* EXERCISE BRIEF *
Only the lines holding the string "scene" are needed. Copy each one.

* SOURCE EXCERPT *

━━━━━━━━━━━━━━━━━━━━━━━━━━━━━━

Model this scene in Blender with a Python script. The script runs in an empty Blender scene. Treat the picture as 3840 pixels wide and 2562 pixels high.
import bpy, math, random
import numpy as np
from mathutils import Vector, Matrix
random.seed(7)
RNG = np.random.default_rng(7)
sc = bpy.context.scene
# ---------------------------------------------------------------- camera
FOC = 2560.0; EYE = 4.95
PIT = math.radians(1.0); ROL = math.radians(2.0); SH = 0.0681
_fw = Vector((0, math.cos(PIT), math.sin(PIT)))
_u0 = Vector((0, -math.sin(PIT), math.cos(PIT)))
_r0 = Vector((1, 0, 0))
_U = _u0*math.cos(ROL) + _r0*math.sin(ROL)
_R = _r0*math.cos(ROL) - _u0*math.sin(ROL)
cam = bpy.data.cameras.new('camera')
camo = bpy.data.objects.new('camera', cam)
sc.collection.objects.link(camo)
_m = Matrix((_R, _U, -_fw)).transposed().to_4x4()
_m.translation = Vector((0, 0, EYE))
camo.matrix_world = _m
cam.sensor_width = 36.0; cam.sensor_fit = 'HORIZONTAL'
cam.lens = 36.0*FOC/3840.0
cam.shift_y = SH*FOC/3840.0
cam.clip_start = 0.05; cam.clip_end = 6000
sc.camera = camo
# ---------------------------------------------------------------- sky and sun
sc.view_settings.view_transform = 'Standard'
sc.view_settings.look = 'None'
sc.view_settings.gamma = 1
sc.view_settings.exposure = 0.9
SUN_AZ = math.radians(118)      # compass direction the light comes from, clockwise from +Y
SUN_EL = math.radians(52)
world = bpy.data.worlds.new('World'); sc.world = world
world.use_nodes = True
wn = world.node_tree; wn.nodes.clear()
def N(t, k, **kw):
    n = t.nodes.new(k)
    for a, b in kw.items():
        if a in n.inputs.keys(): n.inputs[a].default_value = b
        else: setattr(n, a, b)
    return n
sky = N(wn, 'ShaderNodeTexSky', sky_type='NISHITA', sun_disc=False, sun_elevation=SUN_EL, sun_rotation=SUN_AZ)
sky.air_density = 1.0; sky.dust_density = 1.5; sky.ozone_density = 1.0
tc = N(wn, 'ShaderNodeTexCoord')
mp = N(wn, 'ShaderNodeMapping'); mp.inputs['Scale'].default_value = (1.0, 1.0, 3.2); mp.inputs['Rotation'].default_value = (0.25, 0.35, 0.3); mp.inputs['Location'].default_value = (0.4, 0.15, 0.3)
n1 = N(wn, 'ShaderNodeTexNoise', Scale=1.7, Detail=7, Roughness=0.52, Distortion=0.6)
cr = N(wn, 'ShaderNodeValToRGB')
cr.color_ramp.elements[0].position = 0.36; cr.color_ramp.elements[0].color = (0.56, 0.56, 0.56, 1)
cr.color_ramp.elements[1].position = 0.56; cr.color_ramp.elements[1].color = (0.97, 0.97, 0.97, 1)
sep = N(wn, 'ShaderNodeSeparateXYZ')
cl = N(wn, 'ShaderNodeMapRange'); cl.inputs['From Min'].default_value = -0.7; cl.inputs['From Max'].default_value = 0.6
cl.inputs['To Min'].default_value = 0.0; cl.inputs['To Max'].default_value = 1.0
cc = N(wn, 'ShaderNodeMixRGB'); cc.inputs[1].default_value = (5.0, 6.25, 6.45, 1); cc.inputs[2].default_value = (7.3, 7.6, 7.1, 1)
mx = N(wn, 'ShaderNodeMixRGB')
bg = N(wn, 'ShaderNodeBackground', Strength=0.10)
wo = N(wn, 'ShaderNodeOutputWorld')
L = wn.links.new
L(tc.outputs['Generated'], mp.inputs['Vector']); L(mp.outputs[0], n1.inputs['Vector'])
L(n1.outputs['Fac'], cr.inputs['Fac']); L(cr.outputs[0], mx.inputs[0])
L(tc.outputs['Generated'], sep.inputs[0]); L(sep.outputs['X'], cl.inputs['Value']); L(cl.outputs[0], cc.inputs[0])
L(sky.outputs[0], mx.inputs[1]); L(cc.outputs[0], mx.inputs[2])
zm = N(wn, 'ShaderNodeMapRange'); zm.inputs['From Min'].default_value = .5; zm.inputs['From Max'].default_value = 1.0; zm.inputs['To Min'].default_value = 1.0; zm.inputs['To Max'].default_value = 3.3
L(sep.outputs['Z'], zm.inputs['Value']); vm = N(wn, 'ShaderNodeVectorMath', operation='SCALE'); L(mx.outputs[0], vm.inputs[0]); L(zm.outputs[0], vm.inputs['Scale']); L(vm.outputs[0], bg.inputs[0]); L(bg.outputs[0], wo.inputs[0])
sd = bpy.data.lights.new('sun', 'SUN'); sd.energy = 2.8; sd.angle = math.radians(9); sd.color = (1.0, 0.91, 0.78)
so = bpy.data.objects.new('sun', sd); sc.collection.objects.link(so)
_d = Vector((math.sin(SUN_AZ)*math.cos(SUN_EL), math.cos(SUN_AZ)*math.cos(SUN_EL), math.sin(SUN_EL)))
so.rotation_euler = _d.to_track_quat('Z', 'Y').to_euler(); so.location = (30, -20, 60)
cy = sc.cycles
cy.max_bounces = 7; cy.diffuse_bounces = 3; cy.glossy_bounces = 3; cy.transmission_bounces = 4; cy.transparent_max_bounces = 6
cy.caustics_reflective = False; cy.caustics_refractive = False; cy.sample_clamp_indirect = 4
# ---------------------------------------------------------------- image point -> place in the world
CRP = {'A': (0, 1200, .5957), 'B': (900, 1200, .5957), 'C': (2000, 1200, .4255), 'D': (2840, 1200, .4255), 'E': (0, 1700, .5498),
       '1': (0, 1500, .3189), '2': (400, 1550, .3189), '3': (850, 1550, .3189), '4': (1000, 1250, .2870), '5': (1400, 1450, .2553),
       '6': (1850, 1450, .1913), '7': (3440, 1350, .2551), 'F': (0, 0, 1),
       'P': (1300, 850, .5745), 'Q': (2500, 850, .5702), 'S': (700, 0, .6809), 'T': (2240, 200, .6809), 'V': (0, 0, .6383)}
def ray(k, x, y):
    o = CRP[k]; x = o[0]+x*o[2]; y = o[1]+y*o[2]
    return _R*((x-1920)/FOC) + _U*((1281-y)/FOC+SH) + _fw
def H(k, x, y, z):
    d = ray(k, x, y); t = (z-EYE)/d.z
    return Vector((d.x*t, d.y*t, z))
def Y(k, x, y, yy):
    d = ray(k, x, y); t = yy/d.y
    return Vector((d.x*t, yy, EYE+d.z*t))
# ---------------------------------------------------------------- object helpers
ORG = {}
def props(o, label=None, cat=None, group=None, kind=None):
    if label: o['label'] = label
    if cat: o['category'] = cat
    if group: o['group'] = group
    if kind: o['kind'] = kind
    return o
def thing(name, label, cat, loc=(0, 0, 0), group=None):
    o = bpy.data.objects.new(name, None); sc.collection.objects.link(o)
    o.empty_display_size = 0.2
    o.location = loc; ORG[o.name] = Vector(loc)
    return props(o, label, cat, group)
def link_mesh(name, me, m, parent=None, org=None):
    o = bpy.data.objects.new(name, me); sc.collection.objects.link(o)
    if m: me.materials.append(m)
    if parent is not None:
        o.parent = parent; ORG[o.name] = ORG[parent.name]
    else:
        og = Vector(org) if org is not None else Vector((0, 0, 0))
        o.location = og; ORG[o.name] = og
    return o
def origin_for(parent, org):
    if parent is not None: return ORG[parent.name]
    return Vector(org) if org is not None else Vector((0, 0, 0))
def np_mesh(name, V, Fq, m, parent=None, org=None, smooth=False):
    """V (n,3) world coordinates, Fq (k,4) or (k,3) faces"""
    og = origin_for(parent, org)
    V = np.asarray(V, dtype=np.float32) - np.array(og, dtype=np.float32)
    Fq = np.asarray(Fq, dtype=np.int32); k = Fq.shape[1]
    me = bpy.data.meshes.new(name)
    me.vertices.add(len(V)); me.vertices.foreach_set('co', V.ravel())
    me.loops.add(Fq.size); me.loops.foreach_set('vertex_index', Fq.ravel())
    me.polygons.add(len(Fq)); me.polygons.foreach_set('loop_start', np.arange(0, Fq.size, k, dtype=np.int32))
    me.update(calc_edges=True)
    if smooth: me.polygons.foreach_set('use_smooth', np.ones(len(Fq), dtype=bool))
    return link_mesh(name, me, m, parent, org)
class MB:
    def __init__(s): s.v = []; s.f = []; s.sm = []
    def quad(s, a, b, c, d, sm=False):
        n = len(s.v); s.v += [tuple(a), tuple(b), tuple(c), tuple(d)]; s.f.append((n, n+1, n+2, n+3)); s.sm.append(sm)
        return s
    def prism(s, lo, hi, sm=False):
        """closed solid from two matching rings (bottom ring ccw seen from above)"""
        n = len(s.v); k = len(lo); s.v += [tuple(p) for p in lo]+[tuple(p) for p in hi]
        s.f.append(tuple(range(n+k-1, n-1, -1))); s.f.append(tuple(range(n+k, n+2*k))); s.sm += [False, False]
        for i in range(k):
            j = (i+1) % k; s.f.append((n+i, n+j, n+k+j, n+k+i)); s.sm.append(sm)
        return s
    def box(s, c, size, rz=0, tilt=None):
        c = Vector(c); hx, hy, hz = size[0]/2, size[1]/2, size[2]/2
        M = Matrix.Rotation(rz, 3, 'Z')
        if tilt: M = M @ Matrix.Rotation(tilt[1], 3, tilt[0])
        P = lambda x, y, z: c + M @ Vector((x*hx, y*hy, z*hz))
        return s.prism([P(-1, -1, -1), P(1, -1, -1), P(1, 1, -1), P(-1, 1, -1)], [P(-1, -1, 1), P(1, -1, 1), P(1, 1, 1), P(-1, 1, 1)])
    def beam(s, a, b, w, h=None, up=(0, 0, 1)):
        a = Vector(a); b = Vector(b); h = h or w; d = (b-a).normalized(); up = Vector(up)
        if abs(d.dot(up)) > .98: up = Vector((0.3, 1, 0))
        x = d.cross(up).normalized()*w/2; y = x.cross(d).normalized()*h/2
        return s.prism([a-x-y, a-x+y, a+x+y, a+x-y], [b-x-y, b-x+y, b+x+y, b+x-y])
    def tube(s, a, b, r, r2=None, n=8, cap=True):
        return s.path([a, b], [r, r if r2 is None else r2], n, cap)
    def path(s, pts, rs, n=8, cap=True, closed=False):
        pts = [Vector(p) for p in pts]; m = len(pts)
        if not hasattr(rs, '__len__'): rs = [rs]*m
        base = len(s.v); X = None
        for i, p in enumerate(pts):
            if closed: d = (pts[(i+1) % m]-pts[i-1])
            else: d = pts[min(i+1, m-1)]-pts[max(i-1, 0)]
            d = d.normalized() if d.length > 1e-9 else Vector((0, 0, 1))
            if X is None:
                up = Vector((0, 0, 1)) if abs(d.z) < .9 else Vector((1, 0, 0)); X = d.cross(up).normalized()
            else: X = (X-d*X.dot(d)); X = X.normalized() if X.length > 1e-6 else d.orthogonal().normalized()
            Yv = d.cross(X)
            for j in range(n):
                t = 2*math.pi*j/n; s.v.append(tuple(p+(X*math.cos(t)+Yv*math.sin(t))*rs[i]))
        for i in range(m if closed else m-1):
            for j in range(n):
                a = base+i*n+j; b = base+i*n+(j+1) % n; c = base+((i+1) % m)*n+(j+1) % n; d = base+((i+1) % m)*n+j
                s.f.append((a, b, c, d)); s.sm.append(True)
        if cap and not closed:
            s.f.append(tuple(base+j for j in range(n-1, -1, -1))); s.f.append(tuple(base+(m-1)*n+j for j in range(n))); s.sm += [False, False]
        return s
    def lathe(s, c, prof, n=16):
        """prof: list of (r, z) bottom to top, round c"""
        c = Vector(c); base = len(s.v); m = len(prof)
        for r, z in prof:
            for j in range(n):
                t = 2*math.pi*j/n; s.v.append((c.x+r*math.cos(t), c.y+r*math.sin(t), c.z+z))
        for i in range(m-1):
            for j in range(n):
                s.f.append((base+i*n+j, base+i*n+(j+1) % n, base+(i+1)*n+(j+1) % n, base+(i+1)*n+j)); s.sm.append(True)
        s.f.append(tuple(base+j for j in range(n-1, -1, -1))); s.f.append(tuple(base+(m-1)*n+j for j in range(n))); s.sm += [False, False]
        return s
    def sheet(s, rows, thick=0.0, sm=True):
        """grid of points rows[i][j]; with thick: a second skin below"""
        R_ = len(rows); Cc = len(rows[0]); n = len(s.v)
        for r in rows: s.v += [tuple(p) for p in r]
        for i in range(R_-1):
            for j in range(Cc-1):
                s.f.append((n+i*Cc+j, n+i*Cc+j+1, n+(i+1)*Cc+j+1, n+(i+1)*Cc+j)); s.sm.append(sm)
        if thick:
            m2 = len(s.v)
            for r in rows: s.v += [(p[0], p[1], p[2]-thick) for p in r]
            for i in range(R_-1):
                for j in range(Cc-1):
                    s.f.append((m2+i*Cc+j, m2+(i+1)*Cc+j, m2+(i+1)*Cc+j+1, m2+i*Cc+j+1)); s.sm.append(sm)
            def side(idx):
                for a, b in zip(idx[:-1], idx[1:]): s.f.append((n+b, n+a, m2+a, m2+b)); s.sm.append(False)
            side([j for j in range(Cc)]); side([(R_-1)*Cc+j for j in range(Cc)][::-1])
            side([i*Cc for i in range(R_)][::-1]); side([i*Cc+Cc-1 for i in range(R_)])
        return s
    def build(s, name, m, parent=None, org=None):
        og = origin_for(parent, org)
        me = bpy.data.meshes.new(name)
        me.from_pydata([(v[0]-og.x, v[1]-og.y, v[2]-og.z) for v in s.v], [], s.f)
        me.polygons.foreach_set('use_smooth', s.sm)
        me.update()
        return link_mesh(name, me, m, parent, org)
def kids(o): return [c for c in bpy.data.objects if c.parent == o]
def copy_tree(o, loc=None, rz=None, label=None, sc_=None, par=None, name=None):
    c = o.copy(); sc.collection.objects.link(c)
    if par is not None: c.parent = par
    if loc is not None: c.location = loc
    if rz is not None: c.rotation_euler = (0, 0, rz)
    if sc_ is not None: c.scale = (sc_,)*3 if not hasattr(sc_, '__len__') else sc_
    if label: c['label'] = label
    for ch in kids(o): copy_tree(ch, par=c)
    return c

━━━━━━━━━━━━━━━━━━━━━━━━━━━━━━

* RESULT FOR THIS TASK *
Model this scene in Blender with a Python script. The script runs in an empty Blender scene. Treat the picture as 3840 pixels wide and 2562 pixels high.
sc = bpy.context.scene